Chaque semaine sur euradio, retrouvez la chronique de Bernard Guetta, député européen, qui effectue un retour sur les actualités et événements européens actuels.
L’une de ses raisons est de politique intérieure. Si Benjamin Netanyahou s’est porté au secours des Druzes syriens, c’est aussi que les Druzes d’Israël sont des patriotes, souvent engagés dans les forces de sécurité, et que ce Premier ministre se devait de leur montrer sa reconnaissance en allant défendre leurs cousins de l’autre côté de la frontière.
En ne le faisant pas, il aurait compromis une solidarité nationale mais c’est l’équilibre régional qui était évidemment sa raison essentielle. Nombre des Druzes de Syrie vivent au sud de Damas, dans ce djebel druze qui s’étend entre le Golan annexé et le reste du pays. En répondant à leur appel à l’aide lancé après que des fanatiques sunnites eurent massacré une centaine d’entre eux, les Israéliens ont détaché de la Syrie une zone druze désormais interdite d’accès à l’armée syrienne.
Israël vient de se créer un protectorat en territoire syrien qui redessine la carte du Proche-Orient sans que les frontières de la Syrie n’en soient formellement modifiées.
C’est un fait majeur car il traduit la difficulté que le nouveau pouvoir syrien rencontre et rencontrera toujours plus à maintenir l’unité de ce pays.
La Syrie se défait. Elle continue de se défaire puisque les printemps arabes de 2011 l’avaient déjà fractionnée en une zone kurde au nord et, sur la côte comme à Damas, une zone chrétienne et alaouite. On peut accuser Benjamin Netanyahou d’invoquer la protection des Druzes pour plus encore affaiblir la Syrie et y créer une zone tampon.
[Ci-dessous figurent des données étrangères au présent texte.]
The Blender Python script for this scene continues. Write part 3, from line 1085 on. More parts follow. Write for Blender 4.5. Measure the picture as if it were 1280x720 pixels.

On ne se trompe pas à le faire mais sans doute faut-il d’abord constater qu’Israël ne fait que tirer profit d’une très profonde et irréversible évolution du Proche-Orient.
Avec ses trois Etats en un – kurde, chiite et sunnite –, l’Irak n’a jamais été aussi fragile depuis que les empires britannique et français l’avaient dessiné aux lendemains de la Première guerre mondiale. Il en va de même du Liban car maintenant que chrétiens et sunnites ne parviennent plus à le gouverner face à des chiites dont le poids démographique s’est affirmé, la « Suisse du Proche-Orient » comme on l’avait si longtemps appelé ne cesse plus non plus de se défaire.